I am not familiar with Krauss and so do not know if he is making this error, but when people do make the error that sounds like this, what they usually are doing is equating the nothing from which we say God created the universe with some sort of thing in an already existing reality.
Science does a pretty good job explaining (and is improving its explanations all the time) what the universe looked like in the past, and how it got from what it looked like then to what it looked like now. But it cannot answer the question “why is there something rather than nothing,” because all causes that it can find are things (this includes laws of physics - a universe with no matter and even no energy but with laws that would cause them to appear is not nothing). No thing can be the reason for why it is false that there are no things, because, in the hypothetical model where there is absolutely nothing, that thing is not there to cause there to be things and hence show a contradiction.
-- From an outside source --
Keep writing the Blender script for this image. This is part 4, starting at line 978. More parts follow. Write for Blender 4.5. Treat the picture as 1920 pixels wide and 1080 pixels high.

That is, the statements “the existence of X causes things” and “there are no things” (which includes no X) are consistent, because it doesn’t matter what X would do if it did exist if it does not exist.
(To preempt a common response, yes God is originally postulated as a first cause which must exist if things exist, but reasoning from then on shows that He is not a thing, and ascribes several attributes to Him that both cannot apply to any physical object or mere law of nature or whatever and that must apply to this non-thing first cause - hence ruling out the sorts of claims that the universe itself or some law therein is the non thing that causes things.)